How to Actually Recover Post-Competition

Here’s what an ideal post-comp week SHOULD look like:

Days 1-3: Full Body (and mind) Reset

  • Sleep as much as possible



  • Hydrate heavily



  • Prioritize digestion friendly meals; eat to fullness and don’t count macros. We typically eat much more during competition which can be hard on our digestion so it’s important to listen to your body during this time on what it needs/craves



  • Walk, move, or flow



  • Keep intensity very low (Zone 1–2 only)



Days 4-7: Training

  • Easy aerobic work, no double sessions or training more than an hour to 90 minutes



  • Light strength / bodybuilding



  • This is a great time to reflect and talk with your coach about the season coming up.

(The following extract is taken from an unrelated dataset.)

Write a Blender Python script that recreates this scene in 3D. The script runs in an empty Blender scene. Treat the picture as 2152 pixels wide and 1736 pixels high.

  • Take class with the community and enjoy fitness without trying to push the limits or take part in fitness you enjoy that you don’t do often!



  • No sprint intervals or heavy lifting (above 80%)



  • Tons of mobility and soft tissue. Body work and pin pointing chronic pains



  • Focus on: movement quality, blood flow, heart rate staying LOW



Week 2: Gradual Return to Normal Training

  • Slowly return to intensity. Monitor your recovery here.



  • Start adding in complex lifts again, but keep the intensity around that 70-80%



  • Slowly get back to your usual volume if your recovery is feeling good and you're sleeping through the night. 

If you rush into training too soon, you’re not only prolonging your recovery…You’re delaying getting back to the intensity and consistency that actually makes you fitter.

The fastest way to return to normal training is the slow way. AKA, “the smart way.” You will not lose fitness in one week, but you will encounter recovery issues and prolong doing what you love by rushing back too early.